▶ Direction
Copy all of the material below exactly.
>> START Dataset excerpt
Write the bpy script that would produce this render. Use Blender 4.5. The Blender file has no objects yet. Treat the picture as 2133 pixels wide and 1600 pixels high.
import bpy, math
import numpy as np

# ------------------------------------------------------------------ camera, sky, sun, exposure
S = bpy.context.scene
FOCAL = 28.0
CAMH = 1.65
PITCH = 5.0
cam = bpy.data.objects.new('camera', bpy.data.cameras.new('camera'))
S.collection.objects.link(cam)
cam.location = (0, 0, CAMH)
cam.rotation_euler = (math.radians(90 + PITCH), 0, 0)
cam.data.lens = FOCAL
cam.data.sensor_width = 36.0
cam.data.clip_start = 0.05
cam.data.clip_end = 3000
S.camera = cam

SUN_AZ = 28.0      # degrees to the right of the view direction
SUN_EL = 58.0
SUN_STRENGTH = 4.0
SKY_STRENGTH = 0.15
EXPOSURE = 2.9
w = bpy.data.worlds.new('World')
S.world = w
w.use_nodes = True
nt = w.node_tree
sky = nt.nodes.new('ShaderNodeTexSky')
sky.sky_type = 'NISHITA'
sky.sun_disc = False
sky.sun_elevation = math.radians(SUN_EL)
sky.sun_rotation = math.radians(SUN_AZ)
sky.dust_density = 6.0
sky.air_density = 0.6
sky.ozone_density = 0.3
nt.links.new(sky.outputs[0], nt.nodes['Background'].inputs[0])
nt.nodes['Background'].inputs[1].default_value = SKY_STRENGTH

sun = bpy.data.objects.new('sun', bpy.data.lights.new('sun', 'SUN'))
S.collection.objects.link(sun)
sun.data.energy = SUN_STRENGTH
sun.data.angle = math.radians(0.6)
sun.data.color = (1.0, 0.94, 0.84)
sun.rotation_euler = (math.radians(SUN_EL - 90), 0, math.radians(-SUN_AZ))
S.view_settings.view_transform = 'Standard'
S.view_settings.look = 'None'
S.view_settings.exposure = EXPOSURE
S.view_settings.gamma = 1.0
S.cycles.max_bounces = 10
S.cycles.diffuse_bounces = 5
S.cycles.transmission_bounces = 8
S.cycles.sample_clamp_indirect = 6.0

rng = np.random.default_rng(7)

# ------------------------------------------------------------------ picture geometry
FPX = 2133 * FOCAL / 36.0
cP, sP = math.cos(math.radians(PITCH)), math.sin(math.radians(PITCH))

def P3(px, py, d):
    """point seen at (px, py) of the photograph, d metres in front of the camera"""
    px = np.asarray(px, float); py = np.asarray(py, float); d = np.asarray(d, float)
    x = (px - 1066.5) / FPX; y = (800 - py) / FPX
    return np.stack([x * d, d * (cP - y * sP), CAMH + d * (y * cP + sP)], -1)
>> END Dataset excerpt
▶ Reply
Write the bpy script that would produce this render. Use Blender 4.5. The Blender file has no objects yet. Treat the picture as 2133 pixels wide and 1600 pixels high.
import bpy, math
import numpy as np

# ------------------------------------------------------------------ camera, sky, sun, exposure
S = bpy.context.scene
FOCAL = 28.0
CAMH = 1.65
PITCH = 5.0
cam = bpy.data.objects.new('camera', bpy.data.cameras.new('camera'))
S.collection.objects.link(cam)
cam.location = (0, 0, CAMH)
cam.rotation_euler = (math.radians(90 + PITCH), 0, 0)
cam.data.lens = FOCAL
cam.data.sensor_width = 36.0
cam.data.clip_start = 0.05
cam.data.clip_end = 3000
S.camera = cam

SUN_AZ = 28.0      # degrees to the right of the view direction
SUN_EL = 58.0
SUN_STRENGTH = 4.0
SKY_STRENGTH = 0.15
EXPOSURE = 2.9
w = bpy.data.worlds.new('World')
S.world = w
w.use_nodes = True
nt = w.node_tree
sky = nt.nodes.new('ShaderNodeTexSky')
sky.sky_type = 'NISHITA'
sky.sun_disc = False
sky.sun_elevation = math.radians(SUN_EL)
sky.sun_rotation = math.radians(SUN_AZ)
sky.dust_density = 6.0
sky.air_density = 0.6
sky.ozone_density = 0.3
nt.links.new(sky.outputs[0], nt.nodes['Background'].inputs[0])
nt.nodes['Background'].inputs[1].default_value = SKY_STRENGTH

sun = bpy.data.objects.new('sun', bpy.data.lights.new('sun', 'SUN'))
S.collection.objects.link(sun)
sun.data.energy = SUN_STRENGTH
sun.data.angle = math.radians(0.6)
sun.data.color = (1.0, 0.94, 0.84)
sun.rotation_euler = (math.radians(SUN_EL - 90), 0, math.radians(-SUN_AZ))
S.view_settings.view_transform = 'Standard'
S.view_settings.look = 'None'
S.view_settings.exposure = EXPOSURE
S.view_settings.gamma = 1.0
S.cycles.max_bounces = 10
S.cycles.diffuse_bounces = 5
S.cycles.transmission_bounces = 8
S.cycles.sample_clamp_indirect = 6.0

rng = np.random.default_rng(7)

# ------------------------------------------------------------------ picture geometry
FPX = 2133 * FOCAL / 36.0
cP, sP = math.cos(math.radians(PITCH)), math.sin(math.radians(PITCH))

def P3(px, py, d):
    """point seen at (px, py) of the photograph, d metres in front of the camera"""
    px = np.asarray(px, float); py = np.asarray(py, float); d = np.asarray(d, float)
    x = (px - 1066.5) / FPX; y = (800 - py) / FPX
    return np.stack([x * d, d * (cP - y * sP), CAMH + d * (y * cP + sP)], -1)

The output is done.